Paralelo a isso, dispositivos como a Lei Antiterrorismo e Lei das Organizações Criminosas – sancionadas pela então Presidenta Dilma; decisões como a do STF, que possibilitam a execução de penas, após condenado pela justiça de segunda instância, orientam aos tribunais adotarem posicionamentos ainda mais conservadores em casos de criminalização, sendo complexo e desafiante para a atuação na defesa dos direitos humanos.
No entanto, são tempos de recompor esses espaços de articulação em redes, enraizamento do trabalho de base, de preparar a retaguarda jurídica para a ofensiva das lutas travadas pelos movimentos populares”, aponta.
Metodologia do Curso e próximos etapas
A proposta de realização do curso é que as etapas sejam realizadas em uma semana, cada etapa, sendo a segunda em setembro, que tratará dos temas: Questão Agrária e Direito Humano à Terra; e Agrotóxicos e violações de direitos humanos. Já a terceira etapa, será em março do próximo ano tratando: Trabalho e Seguridade Social no campo; Protagonistas das novas lutas por direitos: mulheres, LGBT’s e pessoas negras; e Movimentos sociais populares como protagonistas da reivindicação dos direitos humanos.
A metodologia de cada etapa tem momentos de integração/ocupação com/da universidade, com a realização de debates abertos pertinentes a cada módulo. Consistindo, portanto, em: a) Integração com o espaço da Universidade e o curso de Direito; b) Tempo Escola – estudo teórico e programático; c) Tempo-Comunidade – Interação de conteúdo e prática com as realidades locais; e e) Formulação – sistematização das experiências e formulações teórico-práticas para trabalho de base nas diversas linguagens.
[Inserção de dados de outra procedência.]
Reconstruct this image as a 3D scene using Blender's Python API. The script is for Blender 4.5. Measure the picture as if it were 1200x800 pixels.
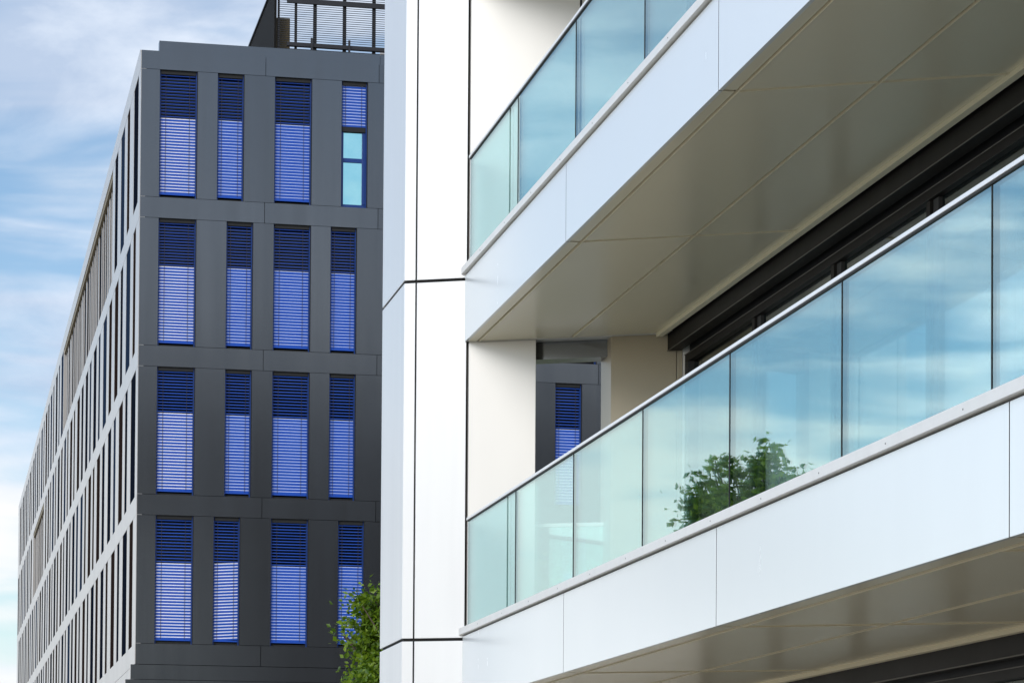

O curso tem como objetivo promover formação jurídica política no âmbito das noções gerais do Direito para militantes das organizações da Via Campesina – Nordeste, para qualificar nosso processo de massificação e a defesa dos Direitos Humanos, dentro dos processos de lutas travados. A projeção é que a próxima etapa massifique, com participação de mais estados e organizações.
Participaram do curso, além do MST, o Movimento de Mulheres Camponesas (MMC), o Movimento de Pequenos Agricultores (MPA) e a Federação dos Estudantes de Agronomia do Brasil (FEAB).